* [WHAT THE EXERCISE ASKS]: Scan the listing below and copy every line holding "picture".

* [DATA SHOWN]:
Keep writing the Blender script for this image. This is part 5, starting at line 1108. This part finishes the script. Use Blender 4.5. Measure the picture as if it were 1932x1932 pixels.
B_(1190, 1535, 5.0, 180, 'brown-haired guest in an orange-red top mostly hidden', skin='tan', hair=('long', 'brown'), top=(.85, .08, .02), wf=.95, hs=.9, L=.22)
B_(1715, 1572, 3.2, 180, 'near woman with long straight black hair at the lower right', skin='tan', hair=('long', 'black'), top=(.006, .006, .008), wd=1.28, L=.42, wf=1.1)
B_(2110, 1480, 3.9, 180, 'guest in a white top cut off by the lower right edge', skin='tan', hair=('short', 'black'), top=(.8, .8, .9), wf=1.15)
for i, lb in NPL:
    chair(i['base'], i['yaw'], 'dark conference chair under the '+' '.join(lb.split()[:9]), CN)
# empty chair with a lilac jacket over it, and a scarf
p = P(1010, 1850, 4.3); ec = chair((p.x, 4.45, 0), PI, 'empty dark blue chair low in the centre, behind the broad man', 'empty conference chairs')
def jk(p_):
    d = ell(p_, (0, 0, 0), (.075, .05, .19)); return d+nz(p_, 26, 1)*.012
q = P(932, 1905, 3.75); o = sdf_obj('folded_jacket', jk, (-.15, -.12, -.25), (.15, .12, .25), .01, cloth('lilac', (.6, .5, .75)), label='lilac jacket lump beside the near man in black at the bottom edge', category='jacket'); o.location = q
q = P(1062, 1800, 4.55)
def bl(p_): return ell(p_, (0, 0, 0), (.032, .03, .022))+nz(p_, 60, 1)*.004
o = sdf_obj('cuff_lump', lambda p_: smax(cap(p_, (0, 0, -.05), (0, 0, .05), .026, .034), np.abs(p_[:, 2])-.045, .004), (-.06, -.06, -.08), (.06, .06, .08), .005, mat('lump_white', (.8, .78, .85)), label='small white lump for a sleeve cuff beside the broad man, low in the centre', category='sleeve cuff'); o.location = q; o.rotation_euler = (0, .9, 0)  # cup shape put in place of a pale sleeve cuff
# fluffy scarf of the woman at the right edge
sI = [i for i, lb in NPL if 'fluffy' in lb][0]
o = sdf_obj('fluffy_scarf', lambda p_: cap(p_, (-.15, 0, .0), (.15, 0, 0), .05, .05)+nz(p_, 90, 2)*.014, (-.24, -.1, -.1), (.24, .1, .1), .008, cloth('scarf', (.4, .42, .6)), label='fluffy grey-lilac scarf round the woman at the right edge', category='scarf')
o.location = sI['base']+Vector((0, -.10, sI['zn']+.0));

==

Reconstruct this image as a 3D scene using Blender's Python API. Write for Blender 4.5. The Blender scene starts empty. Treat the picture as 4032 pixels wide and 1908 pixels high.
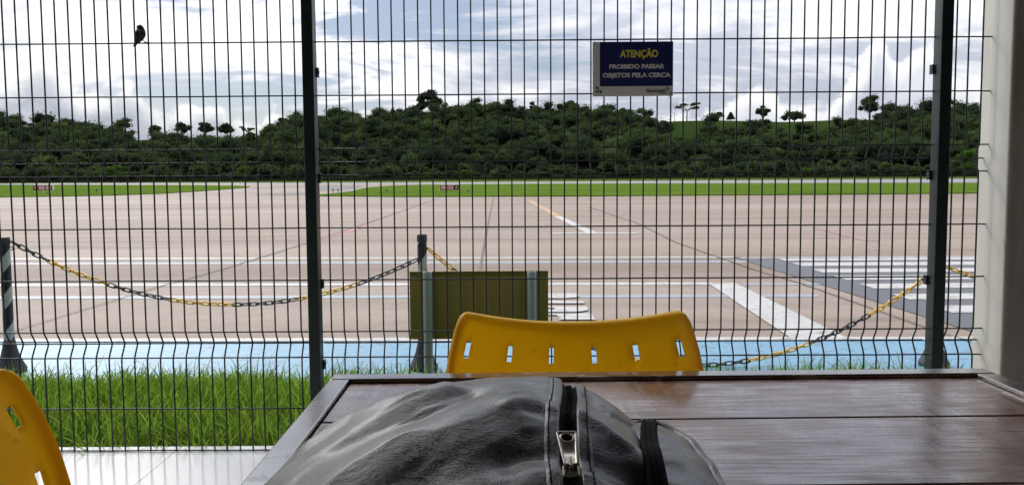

* [EXERCISE ANSWER]:
Keep writing the Blender script for this image. This is part 5, starting at line 1108. This part finishes the script. Use Blender 4.5. Measure the picture as if it were 1932x1932 pixels.
Reconstruct this image as a 3D scene using Blender's Python API. Write for Blender 4.5. The Blender scene starts empty. Treat the picture as 4032 pixels wide and 1908 pixels high.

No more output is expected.